St. Paddy’s Day: If you must celebrate to the edge of death, survival isn’t necessarily a matter of drinking less; just spread it out more.

It’s not a holiday unless it’s a drinking holiday. This is why Arbor Day never caught on. For me, St. Patrick’s Day has nothing to do with anything. I’m just as much Irish (even though St. Patrick was Welsh) as any other American of European descent, and fossil records show that there has never been a snake in Ireland. However, rather than being the ass that tells you why all holidays are shams, I’d rather be your irresponsible uncle who teaches you about drinking.

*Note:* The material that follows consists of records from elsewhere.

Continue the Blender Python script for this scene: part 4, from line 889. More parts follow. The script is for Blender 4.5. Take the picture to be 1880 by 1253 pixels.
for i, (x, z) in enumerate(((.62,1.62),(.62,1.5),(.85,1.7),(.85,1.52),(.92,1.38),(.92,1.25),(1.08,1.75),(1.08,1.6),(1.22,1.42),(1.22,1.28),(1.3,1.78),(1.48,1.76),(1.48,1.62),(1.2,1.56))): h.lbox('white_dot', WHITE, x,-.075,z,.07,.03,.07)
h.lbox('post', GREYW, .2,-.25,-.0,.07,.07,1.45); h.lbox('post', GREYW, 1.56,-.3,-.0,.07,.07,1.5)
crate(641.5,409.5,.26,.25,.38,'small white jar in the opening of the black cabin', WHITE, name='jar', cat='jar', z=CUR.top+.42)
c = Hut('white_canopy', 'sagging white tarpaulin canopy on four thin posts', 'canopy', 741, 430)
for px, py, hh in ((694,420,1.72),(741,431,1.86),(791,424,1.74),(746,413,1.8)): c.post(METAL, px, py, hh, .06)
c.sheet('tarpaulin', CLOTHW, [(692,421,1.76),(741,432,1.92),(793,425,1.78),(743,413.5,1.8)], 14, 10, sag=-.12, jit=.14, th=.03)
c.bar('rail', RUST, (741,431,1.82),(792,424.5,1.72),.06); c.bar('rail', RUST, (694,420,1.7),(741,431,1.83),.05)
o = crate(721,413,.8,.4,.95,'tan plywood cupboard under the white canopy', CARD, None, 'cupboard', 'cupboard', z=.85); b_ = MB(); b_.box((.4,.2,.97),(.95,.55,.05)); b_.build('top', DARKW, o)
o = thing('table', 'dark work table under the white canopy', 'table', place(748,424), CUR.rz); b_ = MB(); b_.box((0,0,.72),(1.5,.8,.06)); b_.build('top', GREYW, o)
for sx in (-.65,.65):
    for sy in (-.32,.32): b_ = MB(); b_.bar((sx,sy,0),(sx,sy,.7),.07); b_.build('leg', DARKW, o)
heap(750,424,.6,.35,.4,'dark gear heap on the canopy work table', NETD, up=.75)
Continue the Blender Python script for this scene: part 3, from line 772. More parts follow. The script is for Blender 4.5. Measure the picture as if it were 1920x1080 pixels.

Whiskey is the most important dram on St. Patrick’s Day. Hell, the Irish monks invented the stuff. It was originally called uisce beatha, their words for water of life, and I assume that these monks were creating some sort of skull-splitting schwag back in the 12th century. This concoction wouldn’t be anything like what you drink today, but it would work in a pinch.

Other than the fact that it must be made in Ireland and aged in wooden casks, modern Irish whiskey is a very broadly defined category. It must be at least three years old, but that is about it for the rules. Traditionally, most Irish whiskies were triple pot–distilled mix malted barley and un-malted barley, resulting in a lighter version of the spirit that we so love abusing. But the fastest-growing Irish whiskey in America is column-distilled and made from corn and wheat. It is also the brand that Jenna Jameson named herself after.

To me, Irish whiskey is a lunchtime whiskey. It’s generally lighter-bodied, so it pairs well with food and helps you get through the midday doldrums. And that is my suggestion on how to enjoy St Patrick’s Day: five lunches. A Saturday night at the pub will cost you over $150 in cabs, beers, a round of shots, and a cream cheese hot dog. Instead try having different Irish whiskies with lunch at five different pubs throughout the week. It will be more enjoyable for you and the pub owners. Don’t like whiskey? I bet you can Irish up your afternoon coffee a bit.

This is a great week to grow your whiskey palate. It is easy and safe to do a flight of whiskies you know, but here are a few new ones to try:

Kilbeggan
It’s baby soft. This is an independently owned blended whisky aged in ex-bourbon casks that has the gentle sweetness and vanilla you’d associate with dessert.

Powers and Tullamore Dew
Two solid traditional whiskies that have a touch of sweetness, spice and just enough flavor to stand up to a bit of ice. Both whiskies make bolder, higher-end bottlings that are brilliant.

Connemara
With the sincerity of a truly awful website, Connemara is a unique Irish whiskey. It is Ireland’s only peated single malt (like scotch) and is the perfect balance of smoke and smooth.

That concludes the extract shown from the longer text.